Over the years, the real estate ­industry relied heavily on securitization vehicles to finance commercial real estate projects. The loans are ­packaged and then sold in pools to investors. Various mechanisms have been developed to ­facilitate collection of the loans without the uncertainty of a borrower bankruptcy filing that could delay and increase the costs of collection. Lenders in these secured transactions often use special purpose entities, or SPEs, to attempt to limit the risk of a borrower bankruptcy filing. While these structures can vary, the concept is to create a separate corporate entity whose only ­purpose and asset is the one real estate project, and the only significant obligation is the mortgage loan. The SPE is isolated from the financial affairs of the corporate parent or affiliates. The lender requires the borrower to appoint an independent director to the board from a mutually acceptable source, and unanimous board approval for certain key decisions, such as the decision to file for bankruptcy. Consequently, a lender is able to reduce the risk of delay after default and high costs of collection, and the ­borrower benefits from lower interest rates and fees from the lower cost loan.

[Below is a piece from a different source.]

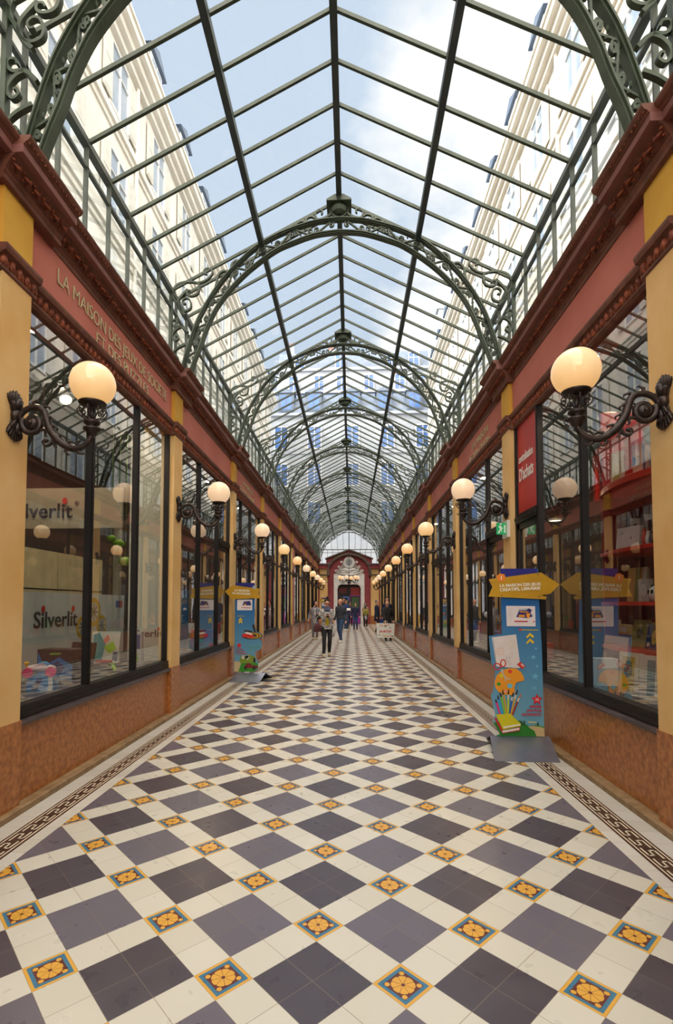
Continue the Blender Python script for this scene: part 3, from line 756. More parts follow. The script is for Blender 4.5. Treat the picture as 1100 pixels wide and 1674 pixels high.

A number of companies now provide independent directors to serve on these SPE borrower boards. These individuals are often professionals with experience in secured transactions. The idea is that they will use that experience in a crisis and, presumably, head off ill-advised or ­impulsive decisions by the developer/owner. The ability of such an independent director not to approve a borrower decision to file a bankruptcy case was addressed recently in a decision by the U.S. Bankruptcy Court for the Northern District of West Virginia in In re Tara Retail Group, Case No. 17-bk-57 (May 4). In that case, an independent director who never affirmatively voted in favor of authorizing the filing of a bankruptcy case was found to have tacitly ratified the borrower’s ­decision to file when the independent director remained silent and did not object after the case was filed.